- _The request_
Print the data exactly, leaving nothing out.

- _Data_

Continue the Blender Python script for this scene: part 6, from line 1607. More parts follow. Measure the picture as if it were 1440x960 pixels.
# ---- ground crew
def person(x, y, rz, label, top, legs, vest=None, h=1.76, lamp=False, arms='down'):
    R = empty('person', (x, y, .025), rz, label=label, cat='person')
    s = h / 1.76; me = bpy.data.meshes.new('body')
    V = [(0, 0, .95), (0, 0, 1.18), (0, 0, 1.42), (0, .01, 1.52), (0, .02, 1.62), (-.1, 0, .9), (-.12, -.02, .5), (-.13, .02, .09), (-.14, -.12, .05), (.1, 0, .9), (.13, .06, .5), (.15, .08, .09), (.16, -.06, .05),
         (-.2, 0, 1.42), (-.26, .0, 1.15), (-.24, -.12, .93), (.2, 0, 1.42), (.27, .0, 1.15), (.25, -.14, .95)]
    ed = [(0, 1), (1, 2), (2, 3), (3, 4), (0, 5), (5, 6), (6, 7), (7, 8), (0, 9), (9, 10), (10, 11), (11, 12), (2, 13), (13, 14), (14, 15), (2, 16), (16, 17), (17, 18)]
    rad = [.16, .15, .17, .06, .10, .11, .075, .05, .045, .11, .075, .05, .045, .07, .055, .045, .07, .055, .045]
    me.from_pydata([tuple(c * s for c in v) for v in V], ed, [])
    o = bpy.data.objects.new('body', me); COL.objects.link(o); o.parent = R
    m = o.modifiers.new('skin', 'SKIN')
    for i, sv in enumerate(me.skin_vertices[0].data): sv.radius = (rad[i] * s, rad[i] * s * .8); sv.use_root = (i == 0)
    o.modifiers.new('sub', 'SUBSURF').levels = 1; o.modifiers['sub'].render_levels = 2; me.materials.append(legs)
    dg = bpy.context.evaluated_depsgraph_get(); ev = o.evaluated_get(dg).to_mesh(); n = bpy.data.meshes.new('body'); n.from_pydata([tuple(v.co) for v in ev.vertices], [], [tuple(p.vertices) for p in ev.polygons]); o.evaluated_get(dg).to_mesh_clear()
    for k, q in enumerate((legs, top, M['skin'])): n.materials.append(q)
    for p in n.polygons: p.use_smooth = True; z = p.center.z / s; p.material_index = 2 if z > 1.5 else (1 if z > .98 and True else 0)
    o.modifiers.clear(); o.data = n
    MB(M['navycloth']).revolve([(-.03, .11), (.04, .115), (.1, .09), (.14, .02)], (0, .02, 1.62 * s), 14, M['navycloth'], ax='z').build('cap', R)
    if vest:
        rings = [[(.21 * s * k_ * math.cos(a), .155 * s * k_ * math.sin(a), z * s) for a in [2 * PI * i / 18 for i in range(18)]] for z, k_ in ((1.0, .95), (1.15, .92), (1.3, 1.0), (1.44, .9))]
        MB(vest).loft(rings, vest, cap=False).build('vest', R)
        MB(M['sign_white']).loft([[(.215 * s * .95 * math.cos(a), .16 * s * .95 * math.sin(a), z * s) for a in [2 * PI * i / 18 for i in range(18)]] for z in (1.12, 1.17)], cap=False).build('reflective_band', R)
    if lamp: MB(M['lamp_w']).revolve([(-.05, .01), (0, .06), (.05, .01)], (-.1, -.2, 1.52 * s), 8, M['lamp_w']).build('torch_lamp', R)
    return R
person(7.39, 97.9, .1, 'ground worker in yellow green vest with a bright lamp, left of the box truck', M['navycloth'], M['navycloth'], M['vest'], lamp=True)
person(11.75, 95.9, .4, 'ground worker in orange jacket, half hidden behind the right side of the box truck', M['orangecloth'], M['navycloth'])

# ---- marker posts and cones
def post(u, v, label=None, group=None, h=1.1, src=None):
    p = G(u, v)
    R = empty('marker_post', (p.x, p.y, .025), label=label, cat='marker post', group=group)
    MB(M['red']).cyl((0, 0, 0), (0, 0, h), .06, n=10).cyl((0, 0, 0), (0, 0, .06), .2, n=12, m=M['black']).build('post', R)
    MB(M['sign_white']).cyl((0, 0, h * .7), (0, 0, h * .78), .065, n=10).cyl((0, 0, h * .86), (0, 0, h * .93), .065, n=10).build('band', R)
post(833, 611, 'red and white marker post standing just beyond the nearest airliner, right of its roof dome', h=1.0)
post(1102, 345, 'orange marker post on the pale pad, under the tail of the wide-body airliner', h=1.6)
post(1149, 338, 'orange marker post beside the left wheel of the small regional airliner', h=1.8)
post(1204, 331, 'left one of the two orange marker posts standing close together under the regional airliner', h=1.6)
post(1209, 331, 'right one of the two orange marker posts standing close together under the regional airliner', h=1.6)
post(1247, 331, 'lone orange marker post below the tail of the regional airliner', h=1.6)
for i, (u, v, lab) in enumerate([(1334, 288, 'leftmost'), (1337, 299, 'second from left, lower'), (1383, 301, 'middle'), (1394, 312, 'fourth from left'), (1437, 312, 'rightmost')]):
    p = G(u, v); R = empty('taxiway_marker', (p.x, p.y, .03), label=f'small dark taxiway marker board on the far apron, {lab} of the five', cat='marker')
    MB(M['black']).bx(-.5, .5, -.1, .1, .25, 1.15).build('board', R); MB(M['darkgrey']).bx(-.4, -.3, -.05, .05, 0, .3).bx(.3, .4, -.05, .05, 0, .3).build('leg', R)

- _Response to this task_
Continue the Blender Python script for this scene: part 6, from line 1607. More parts follow. Measure the picture as if it were 1440x960 pixels.
# ---- ground crew
def person(x, y, rz, label, top, legs, vest=None, h=1.76, lamp=False, arms='down'):
    R = empty('person', (x, y, .025), rz, label=label, cat='person')
    s = h / 1.76; me = bpy.data.meshes.new('body')
    V = [(0, 0, .95), (0, 0, 1.18), (0, 0, 1.42), (0, .01, 1.52), (0, .02, 1.62), (-.1, 0, .9), (-.12, -.02, .5), (-.13, .02, .09), (-.14, -.12, .05), (.1, 0, .9), (.13, .06, .5), (.15, .08, .09), (.16, -.06, .05),
         (-.2, 0, 1.42), (-.26, .0, 1.15), (-.24, -.12, .93), (.2, 0, 1.42), (.27, .0, 1.15), (.25, -.14, .95)]
    ed = [(0, 1), (1, 2), (2, 3), (3, 4), (0, 5), (5, 6), (6, 7), (7, 8), (0, 9), (9, 10), (10, 11), (11, 12), (2, 13), (13, 14), (14, 15), (2, 16), (16, 17), (17, 18)]
    rad = [.16, .15, .17, .06, .10, .11, .075, .05, .045, .11, .075, .05, .045, .07, .055, .045, .07, .055, .045]
    me.from_pydata([tuple(c * s for c in v) for v in V], ed, [])
    o = bpy.data.objects.new('body', me); COL.objects.link(o); o.parent = R
    m = o.modifiers.new('skin', 'SKIN')
    for i, sv in enumerate(me.skin_vertices[0].data): sv.radius = (rad[i] * s, rad[i] * s * .8); sv.use_root = (i == 0)
    o.modifiers.new('sub', 'SUBSURF').levels = 1; o.modifiers['sub'].render_levels = 2; me.materials.append(legs)
    dg = bpy.context.evaluated_depsgraph_get(); ev = o.evaluated_get(dg).to_mesh(); n = bpy.data.meshes.new('body'); n.from_pydata([tuple(v.co) for v in ev.vertices], [], [tuple(p.vertices) for p in ev.polygons]); o.evaluated_get(dg).to_mesh_clear()
    for k, q in enumerate((legs, top, M['skin'])): n.materials.append(q)
    for p in n.polygons: p.use_smooth = True; z = p.center.z / s; p.material_index = 2 if z > 1.5 else (1 if z > .98 and True else 0)
    o.modifiers.clear(); o.data = n
    MB(M['navycloth']).revolve([(-.03, .11), (.04, .115), (.1, .09), (.14, .02)], (0, .02, 1.62 * s), 14, M['navycloth'], ax='z').build('cap', R)
    if vest:
        rings = [[(.21 * s * k_ * math.cos(a), .155 * s * k_ * math.sin(a), z * s) for a in [2 * PI * i / 18 for i in range(18)]] for z, k_ in ((1.0, .95), (1.15, .92), (1.3, 1.0), (1.44, .9))]
        MB(vest).loft(rings, vest, cap=False).build('vest', R)
        MB(M['sign_white']).loft([[(.215 * s * .95 * math.cos(a), .16 * s * .95 * math.sin(a), z * s) for a in [2 * PI * i / 18 for i in range(18)]] for z in (1.12, 1.17)], cap=False).build('reflective_band', R)
    if lamp: MB(M['lamp_w']).revolve([(-.05, .01), (0, .06), (.05, .01)], (-.1, -.2, 1.52 * s), 8, M['lamp_w']).build('torch_lamp', R)
    return R
person(7.39, 97.9, .1, 'ground worker in yellow green vest with a bright lamp, left of the box truck', M['navycloth'], M['navycloth'], M['vest'], lamp=True)
person(11.75, 95.9, .4, 'ground worker in orange jacket, half hidden behind the right side of the box truck', M['orangecloth'], M['navycloth'])

# ---- marker posts and cones
def post(u, v, label=None, group=None, h=1.1, src=None):
    p = G(u, v)
    R = empty('marker_post', (p.x, p.y, .025), label=label, cat='marker post', group=group)
    MB(M['red']).cyl((0, 0, 0), (0, 0, h), .06, n=10).cyl((0, 0, 0), (0, 0, .06), .2, n=12, m=M['black']).build('post', R)
    MB(M['sign_white']).cyl((0, 0, h * .7), (0, 0, h * .78), .065, n=10).cyl((0, 0, h * .86), (0, 0, h * .93), .065, n=10).build('band', R)
post(833, 611, 'red and white marker post standing just beyond the nearest airliner, right of its roof dome', h=1.0)
post(1102, 345, 'orange marker post on the pale pad, under the tail of the wide-body airliner', h=1.6)
post(1149, 338, 'orange marker post beside the left wheel of the small regional airliner', h=1.8)
post(1204, 331, 'left one of the two orange marker posts standing close together under the regional airliner', h=1.6)
post(1209, 331, 'right one of the two orange marker posts standing close together under the regional airliner', h=1.6)
post(1247, 331, 'lone orange marker post below the tail of the regional airliner', h=1.6)
for i, (u, v, lab) in enumerate([(1334, 288, 'leftmost'), (1337, 299, 'second from left, lower'), (1383, 301, 'middle'), (1394, 312, 'fourth from left'), (1437, 312, 'rightmost')]):
    p = G(u, v); R = empty('taxiway_marker', (p.x, p.y, .03), label=f'small dark taxiway marker board on the far apron, {lab} of the five', cat='marker')
    MB(M['black']).bx(-.5, .5, -.1, .1, .25, 1.15).build('board', R); MB(M['darkgrey']).bx(-.4, -.3, -.05, .05, 0, .3).bx(.3, .4, -.05, .05, 0, .3).build('leg', R)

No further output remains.